NAB Ordinance controversy

Business Recorder

Senate proceedings on Wednesday were marred by usual exchange of barbs between the treasury and the opposition benches with the former accusing the opposition of corruption and money laundering and the latter the government of conducting a witch-hunt in the name of accountability. Triggering the exchange was a clutch of ordinances promulgated on October 31, including the controversial National Accountability (Amendment) Ordinance, 2019. At the time, Law Minister Farogh Naseem had justified legislation through ordinances by blaming the opposition lawmakers of rowdy behaviour. No reason is good enough to bypass Parliament, from which the prime minister and his cabinet colleagues derive legitimacy to govern. Opposition may not have behaved in a proper manner, but the key responsibility for maintaining decorum in the house lies with the treasury benches. Besides, at the outset of the new legislative term Prime Minister Imran Khan had promised to regularly participate in parliamentary proceedings, and also to hold a bi-weekly ‘Prime Minister’s question hour’. Let alone the question hour, he rarely shows up in parliament.

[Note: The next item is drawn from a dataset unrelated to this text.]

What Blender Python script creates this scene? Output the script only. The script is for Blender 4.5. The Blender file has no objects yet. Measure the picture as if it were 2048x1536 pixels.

Even in the Senate session, requisitioned by the opposition, the government remained reluctant to place the ordinances, especially the contentious NAB Ordinance, before the house. As former Senate chairman Mian Raza Rabbani pointed out, there was a room in the rules for taking up government business after the requisitioned sessions’ business was over. But the minister for parliamentary affairs could only say that a regular session would be convened in the next two to three days during which all the recently promulgated ordinances would be presented. The delay could only lend credence to the opposition’s claims that the amendments were intended to target opposition leaders currently facing NAB cases. Much of the Wednesday’s Senate proceedings were focused on the NAB Ordinance amendment. PPP’s Fraooq H Naek, whilst denouncing it as the worst form of political victimization, took issue with the provision under which a person facing a corruption charge of over Rs 50 million would get C-class in jail. This, he said, had been done because all political opponents of the present rulers are facing “concocted” and “fabricated” charges of over Rs 50 million. He went on to contend that under the jail manual the class in jail is allocated as per the status of the accused in society and the amount he/she paid in taxes. It can also be argued, though, that this particular rule harks back to the colonial era, whereas under a democratic dispensation, of which rule of law is core value, all people are equal irrespective of their social status. Nonetheless, what is objectionable and needs to change is arrest of suspects while they are still under investigation, hence without proof of liability.

The government, of course, points the finger at the two opposition parties, the PML-N and the PPP – which alternated in power during the recent years – for neglecting to make necessary changes to the accountability law introduced by the Musharraf regime. That though should not be an excuse to craft controversial amendments to it. The ordinance must be placed before Parliament as soon as possible for thorough debate and discussion.